Droht Snowden eine Auslieferung in die USA, wenn er nach Deutschland kommt?
Die US-Regierung hat laut Bundesjustizministerium schon vorsorglich ein „Festnahmeersuchen“ an Deutschland geschickt - für den Fall, dass Snowden hier auftauchen sollte. Die Ministerium hat dies aber noch nicht beantwortet und plant das vorerst auch nicht. Deutschland hat mit den USA eine Auslieferungsvereinbarung. Es gibt aber die Möglichkeit, ein Auslieferungsersuchen auszuschlagen, etwa wenn dem Betroffenen in der Heimat die Todesstrafe droht oder er wegen einer - aus deutscher Sicht - politischen Straftat verfolgt wird. Ob für Snowden eine Ausnahmeregelung infrage käme, ist unklar.
Welche anderen Optionen gäbe es für ein Gespräch mit Snowden?
Die Deutschen könnten Snowden auch in Russland befragen. Ein Untersuchungsausschuss könnte Vertreter zur Vernehmung schicken. Auch ein Bundesanwalt könnte den Ex-Geheimdienstler dort befragen - oder schriftlich. Dem müssten die russischen Behörden aber zustimmen. Die Bundesregierung hält diese Variante für denkbar. Der Kreml hält sich offiziell heraus. Aus Russland ist aber zu hören, dass eine Vernehmung dort durchaus möglich sei. Nur: Snowden will das nicht. Er hat laut Ströbele „erhebliche Vorbehalte“ dagegen, auf russischem Boden mit deutschen Vertretern zu reden. Welche Bedenken genau, das bleibt offen. Aber ein naheliegender Einwand wäre, dass die Russen wohl die Bedingungen und Umstände eines solchen Treffens diktieren würden. Fraglich wäre, ob Snowden dort wirklich frei reden könnte.
Gibt es einen anderen Ausweg für Snowden?

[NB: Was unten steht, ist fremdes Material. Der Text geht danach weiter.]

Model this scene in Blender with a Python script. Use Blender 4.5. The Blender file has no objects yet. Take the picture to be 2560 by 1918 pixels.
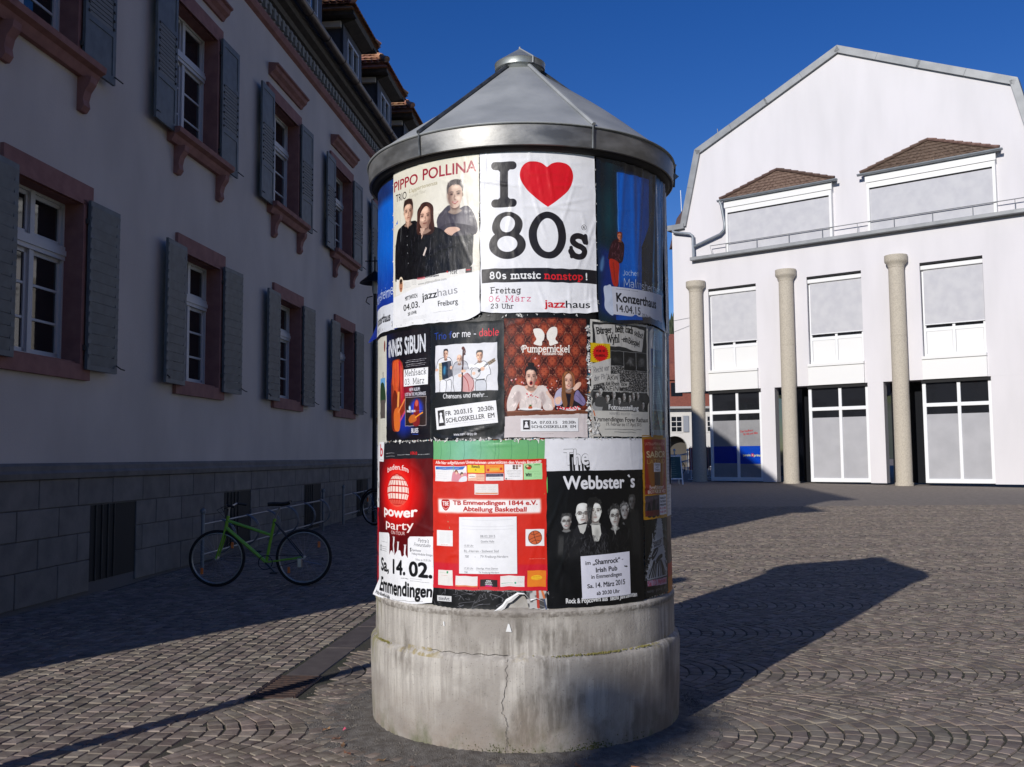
import bpy, bmesh, math, random
import numpy as np
from mathutils import Vector, Matrix
PI = math.pi; R_ = math.radians
sc = bpy.context.scene; COL = sc.collection
# ---------------------------------------------------------------- camera, sky, sun, exposure
cam_d = bpy.data.cameras.new('camera'); cam = bpy.data.objects.new('camera', cam_d); COL.objects.link(cam); sc.camera = cam
cam_d.sensor_fit = 'HORIZONTAL'; cam_d.sensor_width = 36; cam_d.lens = 36*2400/2560; cam_d.clip_start = .05; cam_d.clip_end = 4000
CAM_H, PITCH, ROLL = 1.56, .076, .008
cam.location = (0, 0, CAM_H); cam.rotation_mode = 'QUATERNION'
cam.rotation_quaternion = (Matrix.Rotation(PI/2+PITCH, 3, 'X') @ Matrix.Rotation(-ROLL, 3, 'Z')).to_quaternion()
SUN_AZ, SUN_EL = 33.0, 23.0        # shadows run 33 degrees right of straight ahead
wd = bpy.data.worlds.new('World'); sc.world = wd; wd.use_nodes = True; nt = wd.node_tree
sky = nt.nodes.new('ShaderNodeTexSky'); sky.sky_type = 'NISHITA'; sky.sun_disc = False
sky.sun_elevation = R_(SUN_EL); sky.sun_rotation = R_(180+SUN_AZ); sky.altitude = 1000; sky.air_density = 1.0; sky.dust_density = .0; sky.ozone_density = 3.0
hs_ = nt.nodes.new('ShaderNodeHueSaturation'); hs_.inputs['Saturation'].default_value = 1.33; hs_.inputs['Hue'].default_value = .52; nt.links.new(sky.outputs[0], hs_.inputs['Color'])
nt.links.new(hs_.outputs[0], nt.nodes['Background'].inputs[0]); nt.nodes['Background'].inputs[1].default_value = .092
sl = bpy.data.lights.new('sun', 'SUN'); sl.energy = 4.0; sl.angle = R_(.53); sl.color = (1, .955, .89)
so = bpy.data.objects.new('sun', sl); COL.objects.link(so)
_d = Vector((math.sin(R_(SUN_AZ))*math.cos(R_(SUN_EL)), math.cos(R_(SUN_AZ))*math.cos(R_(SUN_EL)), -math.sin(R_(SUN_EL))))
so.rotation_mode = 'QUATERNION'; so.rotation_quaternion = _d.to_track_quat('-Z', 'Y'); so.location = (-8, -12, 9)
sc.view_settings.view_transform = 'Standard'; sc.view_settings.look = 'None'; sc.view_settings.exposure = 0.0; sc.view_settings.gamma = 1; sc.view_settings.use_curve_mapping = False
sc.cycles.max_bounces = 6; sc.cycles.caustics_reflective = False; sc.cycles.caustics_refractive = False
rnd = random.Random(5)
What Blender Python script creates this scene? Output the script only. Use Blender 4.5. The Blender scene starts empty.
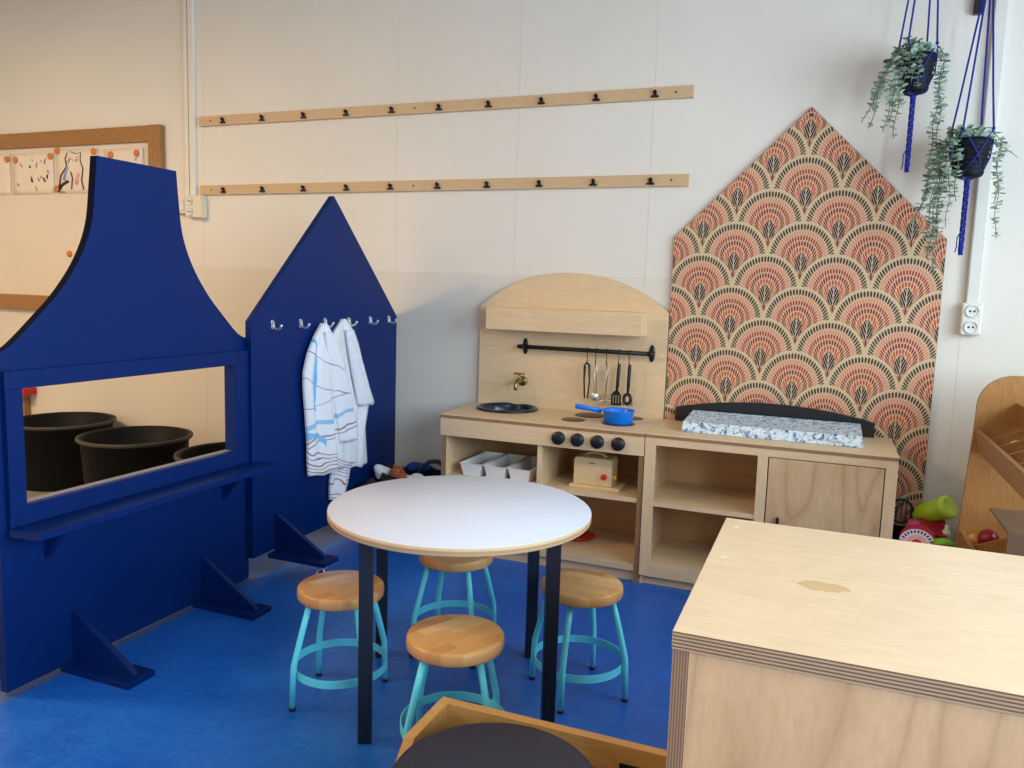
import bpy, bmesh, math, random
from mathutils import Vector, Matrix
random.seed(7)
SC = bpy.context.scene
C = SC.collection
PI = math.pi
# ------------------------------------------------------------------ camera
CAM = Vector((1.7155, -3.8888, 1.2975)); FPX = 794.25
yaw, pit, rol = math.radians(-21.5581), math.radians(-6.8327), math.radians(1.7588)
F = Vector((math.sin(yaw)*math.cos(pit), math.cos(yaw)*math.cos(pit), math.sin(pit)))
R = Vector((math.cos(yaw), -math.sin(yaw), 0)); U = R.cross(F)
R2 = R*math.cos(rol)+U*math.sin(rol); U2 = -R*math.sin(rol)+U*math.cos(rol)
cam = bpy.data.cameras.new('camera'); camo = bpy.data.objects.new('camera', cam); C.objects.link(camo)
M = Matrix((( R2.x, U2.x, -F.x, CAM.x), (R2.y, U2.y, -F.y, CAM.y), (R2.z, U2.z, -F.z, CAM.z), (0, 0, 0, 1)))
camo.matrix_world = M
cam.sensor_width = 36; cam.lens = FPX*36/1024; cam.clip_start = .02
SC.camera = camo
SC.view_settings.view_transform = 'Standard'; SC.view_settings.look = 'None'
SC.view_settings.gamma = 1; SC.view_settings.use_curve_mapping = False
SC.view_settings.exposure = 0.06
# ------------------------------------------------------------------ world and lights
W = bpy.data.worlds.new('sky'); SC.world = W; W.use_nodes = True
W.node_tree.nodes['Background'].inputs[0].default_value = (.72, .86, 1, 1)
W.node_tree.nodes['Background'].inputs[1].default_value = .6
def area(name, loc, target, sx, sy, power, color):
    l = bpy.data.lights.new(name, 'AREA'); l.shape = 'RECTANGLE'; l.size = sx; l.size_y = sy
    l.energy = power; l.color = color
    o = bpy.data.objects.new(name, l); C.objects.link(o); o.location = loc
    o.rotation_euler = (Vector(target)-Vector(loc)).to_track_quat('-Z', 'Y').to_euler()
    return o
DAY = (.74, .89, 1.0)
area('window_daylight', (4.05, -1.75, 1.75), (0, -1.75, .75), 2.1, 1.5, 100, DAY)
area('window_daylight', (4.05, -4.35, 1.75), (0, -4.0, .75), 2.1, 1.5, 140, DAY)
area('ceiling_lamp_light', (-2.8, -3.0, 3.08), (-2.8, -3.0, 0), 1.2, .3, 118, (1, .66, .35))
area('ceiling_lamp_light', (-2.6, -4.6, 3.08), (-2.6, -4.6, 0), 1.2, .3, 45, (1, .72, .45))
area('ceiling_lamp_light', (1.2, -3.2, 3.08), (1.2, -3.2, 0), 1.2, .3, 16, (1, .84, .64))

# ------------------------------------------------------------------ materials
def lin(c):
    return tuple(((v/255)/12.92 if v/255 <= .04045 else ((v/255+.055)/1.055)**2.4) for v in c)+(1,)
class NT:
    def __init__(s, name):
        s.m = bpy.data.materials.new(name); s.m.use_nodes = True
        s.t = s.m.node_tree; s.b = s.t.nodes['Principled BSDF']
    def n(s, typ, **kw):
        n = s.t.nodes.new(typ)
        for k, v in kw.items(): setattr(n, k, v)
        return n
    def link(s, a, b): s.t.links.new(a, b)
    def put(s, sock, v):
        if hasattr(v, 'is_linked') or hasattr(v, 'links'): s.link(v, sock)
        else: sock.default_value = v
    def math(s, op, a, b=0.0, c=None):
        n = s.n('ShaderNodeMath', operation=op); s.put(n.inputs[0], a); s.put(n.inputs[1], b)
        if c is not None: s.put(n.inputs[2], c)
        return n.outputs[0]
    def mix(s, f, a, b, blend='MIX'):
        n = s.n('ShaderNodeMix', data_type='RGBA', blend_type=blend)
        s.put(n.inputs[0], f); s.put(n.inputs[6], a); s.put(n.inputs[7], b)
        return n.outputs[2]
    def coords(s, scale=(1, 1, 1), kind='Object', rot=(0, 0, 0)):
        tc = s.n('ShaderNodeTexCoord'); mp = s.n('ShaderNodeMapping')
        mp.inputs['Scale'].default_value = scale; mp.inputs['Rotation'].default_value = rot
        s.link(tc.outputs[kind], mp.inputs[0]); return mp.outputs[0]
    def noise(s, vec, scale, detail=3, rough=.5, dist=0):
        n = s.n('ShaderNodeTexNoise'); s.link(vec, n.inputs['Vector']); n.inputs['Scale'].default_value = scale
        n.inputs['Detail'].default_value = detail; n.inputs['Roughness'].default_value = rough
        n.inputs['Distortion'].default_value = dist
        return n.outputs[0]
    def ramp(s, f, stops):
        n = s.n('ShaderNodeValToRGB'); s.link(f, n.inputs[0]); e = n.color_ramp.elements
        while len(e) < len(stops): e.new(.5)
        for el, (p, c) in zip(e, stops): el.position = p; el.color = c
        return n.outputs[0]
    def bump(s, h, strength=.2, dist=.01):
        n = s.n('ShaderNodeBump'); n.inputs['Strength'].default_value = strength; n.inputs['Distance'].default_value = dist
        s.link(h, n.inputs['Height']); s.link(n.outputs[0], s.b.inputs['Normal'])
    def base(s, c): s.put(s.b.inputs['Base Color'], c)
    def rough(s, v): s.put(s.b.inputs['Roughness'], v)
def plain(name, c, rough=.5, metal=0, var=.06, nscale=30, spec=.5):
    t = NT(name); t.b.inputs['Specular IOR Level'].default_value = spec; col = lin(c)
    v = t.coords(); f = t.noise(v, nscale)
    d = tuple(x*(1-var) for x in col[:3])+(1,); e = tuple(min(1, x*(1+var)) for x in col[:3])+(1,)
    t.base(t.ramp(f, [(.3, d), (.7, e)])); t.rough(rough); t.b.inputs['Metallic'].default_value = metal
    return t.m
def wood(name, c1, c2, scale=(1, 1, 1), rough=.45, cath=True, fig=0):
    """veneer: fine fibres along the axis with the smallest scale, wide cathedral figure"""
    t = NT(name); v = t.coords(scale)
    fine = t.noise(v, 22, 5, .6, .2)
    v2 = t.coords(tuple(x*.5 for x in scale))
    big = t.noise(v2, 3.0, 2, .5, 1.2)
    w = t.math('SINE', t.math('MULTIPLY', big, 26.0))
    col = t.ramp(fine, [(.3, lin(c2)), (.62, lin(c1))])
    f = t.math('MULTIPLY', t.math('MULTIPLY_ADD', w, .5, .5), .15 if cath else .06)
    col = t.mix(f, col, lin(tuple(x*.86 for x in c2)))
    if fig:
        b2 = t.noise(t.coords(tuple(x*.62 for x in scale)), 2.0, 1, .4, .6)
        ln = t.math('POWER', t.math('ABSOLUTE', t.math('SINE', t.math('MULTIPLY', b2, 22.0))), 9.0)
        col = t.mix(t.math('MULTIPLY', t.math('SUBTRACT', 1.0, t.math('POWER', t.math('ABSOLUTE', t.math('SINE', t.math('MULTIPLY', b2, 20.0))), .35)), fig), col, lin((176, 128, 80)))
    t.base(col); t.rough(rough)
    return t.m
BIRCH = (230, 203, 164); BIRCH2 = (220, 190, 150)
m_birch_x = wood('birch_long', BIRCH, BIRCH2, (1, 9, 9))
m_birch_z = wood('birch_upright', BIRCH, BIRCH2, (9, 9, 1))
m_birch_door = wood('birch_door', (214, 184, 144), (202, 170, 130), (4, 4, 1), .45, False, .8)
m_birch_y = wood('birch_deep', BIRCH, BIRCH2, (9, 1, 9))
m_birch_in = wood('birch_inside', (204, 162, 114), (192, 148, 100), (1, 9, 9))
m_boxtop = wood('birch_box_top', (236, 212, 178), (228, 202, 166), (1, 4, 4), .38)
m_boxfront = wood('birch_box_front', (238, 198, 148), (230, 186, 134), (3, 3, 1), .45, False, .55)
m_drawer = wood('birch_tray', (206, 160, 96), (192, 144, 82), (1, 6, 6), .4)
m_stand = wood('warm_birch_stand', (180, 130, 74), (164, 114, 60), (5, 5, 1), .45)
m_board_oak = wood('oak_frame', (168, 124, 72), (148, 104, 58), (1, 8, 8), .5)
m_rail = wood('rail_wood', (214, 184, 144), (202, 170, 130), (1, 9, 9), .5, False)
m_edge = plain('brown_ply_edge', (150, 116, 82), .6, 0, .2, 120)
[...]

Ströbele hat noch eine andere rechtliche Wendung ins Gespräch gebracht. Es gebe die Möglichkeit, jemanden für eine Straftat nicht zu belangen, wenn dieser Mensch durch die Tat schlimmes Unheil für viele andere abgewendet habe (Prinzip des „übergesetzlichen Notstands“). In Deutschland ist dies anwendbar. In den USA ebenso, sagt Ströbele und appelliert an die Verantwortlichen, über eine solche Regelung nachzudenken - „wann, wenn nicht in diesem Fall“.